Having one approver – preferably the same person who set the initial brief – is a big advantage, John said. But he also warned that, when it comes to introducing any new form of process, “don’t underestimate how difficult it is. It’s relatively easy to write what should happen down on paper, it’s much more difficult to make it happen in practice. And it might feel very frustrating at times if that stuff doesn’t get adopted to the extent that you perhaps would have hoped, but that’s just normal. Implementation is when most of these things go wrong. And perseverance is a big part of getting there.”

Should every IHA aim to be the agency of choice for its business? It’s a natural ambition to have, but competing against external agencies for work can lead to destructive outcomes and a hit to morale for the IHA. At Three, Mat explained, he enjoys a collaborative relationship with agency Wonderhood, meeting its ECD once a week to review live and upcoming work and also has regular meetings with Wonderhood’s planners.

Mat stressed the importance of knowing your remit and how you fit alongside the work that external agencies do. He also stressed the value of understanding the motivations of key stakeholders – some might want to great creative work, while, for others, the most important outcome might be a reduced demand on their time, or increasing volumes of work.
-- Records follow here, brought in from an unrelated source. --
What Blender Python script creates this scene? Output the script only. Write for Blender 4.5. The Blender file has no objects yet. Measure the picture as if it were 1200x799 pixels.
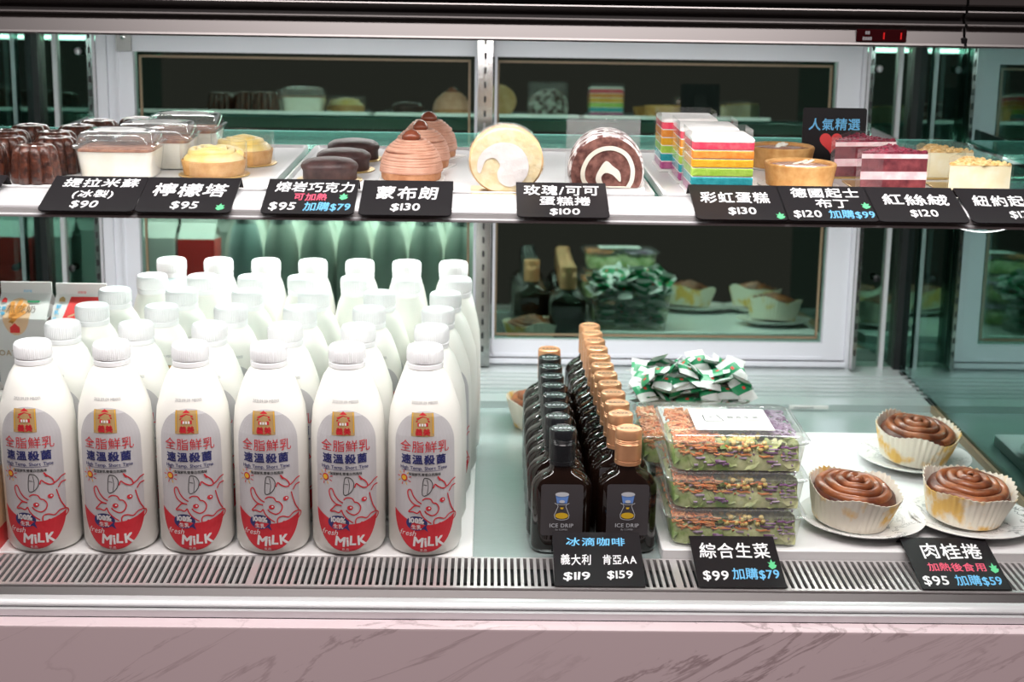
import bpy, bmesh, math, random
from mathutils import Vector, Matrix
random.seed(7)
S = bpy.context.scene
COL = S.collection
PI = math.pi

# ------------------------------------------------------------------ camera
cam_d = bpy.data.cameras.new('camera')
cam = bpy.data.objects.new('camera', cam_d); COL.objects.link(cam)
cR = Vector((0.9997769, -0.0139281, 0.0158767)); cU = Vector((-0.0117223, 0.2593711, 0.9657067)); cF = Vector((0.0175684, 0.9656773, -0.2591499))
cam.matrix_world = Matrix(((cR.x, cU.x, -cF.x, 0.06203), (cR.y, cU.y, -cF.y, -1.41612), (cR.z, cU.z, -cF.z, 0.60431), (0, 0, 0, 1)))
cam_d.sensor_width = 36.0; cam_d.sensor_fit = 'HORIZONTAL'
cam_d.lens = 1678.82 * 36.0 / 1200.0
cam_d.clip_start = 0.05
cam_d.dof.use_dof = True; cam_d.dof.focus_distance = 1.47; cam_d.dof.aperture_fstop = 7.0
S.camera = cam
# ------------------------------------------------------------------ light and exposure
S.view_settings.view_transform = 'Standard'; S.view_settings.look = 'None'
S.view_settings.exposure = 0.0; S.view_settings.gamma = 1.0
S.view_settings.use_curve_mapping = False
S.cycles.max_bounces = 10; S.cycles.transparent_max_bounces = 40
S.cycles.glossy_bounces = 6; S.cycles.diffuse_bounces = 3; S.cycles.sample_clamp_indirect = 6.0
S.cycles.caustics_reflective = False; S.cycles.caustics_refractive = False
w = bpy.data.worlds.new('world'); S.world = w; w.use_nodes = True
w.node_tree.nodes['Background'].inputs[0].default_value = (0.62, 0.44, 0.42, 1)
w.node_tree.nodes['Background'].inputs[1].default_value = 0.10

def area(name, loc, rot, sx, sy, power, color):
    d = bpy.data.lights.new(name, 'AREA'); d.shape = 'RECTANGLE'; d.size = sx; d.size_y = sy
    d.energy = power; d.color = color
    o = bpy.data.objects.new(name, d); COL.objects.link(o); o.location = loc; o.rotation_euler = rot
    return o
# LED tubes of the display case: under the canopy and under the front rail of the glass shelf
area('canopy_led_light', (0.045, -0.078, 0.5290), (math.radians(24), 0, 0), 1.22, 0.014, 2.0, (1.0, 0.985, 0.96))
area('canopy_led_light', (0.045, 0.460, 0.5290), (math.radians(-8), 0, 0), 1.22, 0.014, 3.6, (1.0, 0.985, 0.96))
area('shelf_led_light', (0.045, -0.072, 0.3605), (math.radians(16), 0, 0), 1.22, 0.014, 2.2, (1.0, 0.985, 0.96))
area('shelf_led_light', (0.045, 0.405, 0.3635), (0, 0, 0), 1.22, 0.014, 4.6, (1.0, 0.985, 0.96))
# ceiling lights of the shop in front of the case
area('shop_ceiling_light', (0.1, -1.35, 2.1), (math.radians(-14), 0, 0), 1.6, 0.5, 52, (1.0, 0.90, 0.88))

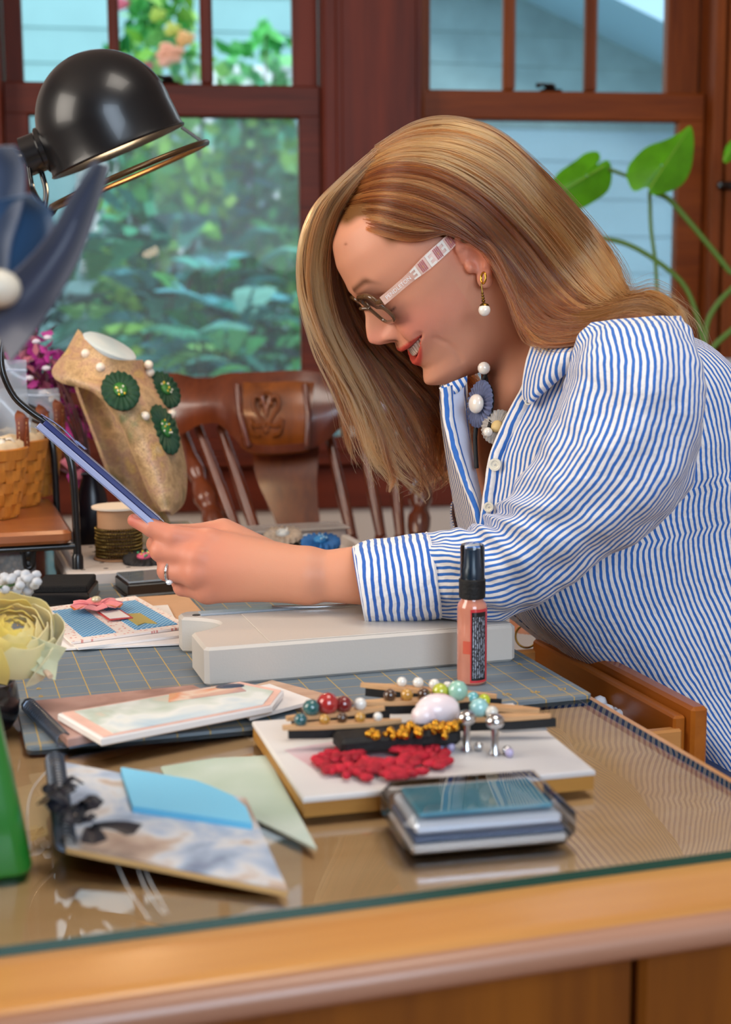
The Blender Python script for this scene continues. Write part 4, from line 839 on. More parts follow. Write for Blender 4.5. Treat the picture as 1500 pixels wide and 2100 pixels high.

Understanding these and how to deliver on them can make the IHA become the agency of choice for those who are not necessarily looking for ‘big ideas’. “If you start pitching or competing [against external agencies], then that creates tension and ambiguity,” he said. Arabella agreed that “It’s better to be friends and allies and present work together, than it is to be pitched against each other.”

So IHAs and external agencies can exist happily together if the role of each is understood, valued and respected. One thing that can help an IHA gain respect and credibility is for it to be named and branded as an agency in its own right.

“How do you define the distinction between the in-house agency and the marketing team?” John asked. “How do you navigate that? I think that’s something that a lot of in-house agencies have to wrestle with and find different solutions to. It’s often dependent upon the remit and the nature of the relationship with the business. But it’s it’s certainly a question that needs to be addressed.”

Generation, Three’s IHA, has its own branding which appears on presentation decks and on its own page on the intranet, helping to reinforce its presence within the business. “Having the brand and our statement of intent – which is ‘creative for the connected age’ – was a real breakthrough. We were building upon what was originally an asset producing studio, so we had to put a kind of line in the sand.”

“I think we did it through behaviour, rather than name,” Arabella said of her time at Camelot Creative Hub. “We became the kids that people wanted to hang out with. We did the Camelot Creative Month where we’d do sessions for the rest of the business on things like how to film from a drone. It was a really good way of getting out into the business. We had a lot of people coming to us afterwards saying, ‘Oh, I’d love to find out more about the Creative Hub, could I come and do some work with your bit of the company?’”

For Natalie, things are different because Anita Roddick established the Greenhouse, an in-house studio for the Body Shop, back in the 90s. But she also picked up on the final point in our Manifesto, about having fun but also being fun to be with. “It’s that classic thing where all the other departments want to hang around the cool area, like moths to flames. People want to hang out where the fun is. It’s always fun and vibrant…..for us, I think it’s been really, really helpful.”

“I think calling it an agency giving it a name, are really, really important points, actually,” John concluded. “And that sense that the people that you’re working with should probably have the most fun they have in their job when they’re working with the agency. If you can get that and give people that sense, then they are going to want to work with you and you are going to become the agency of choice for them.”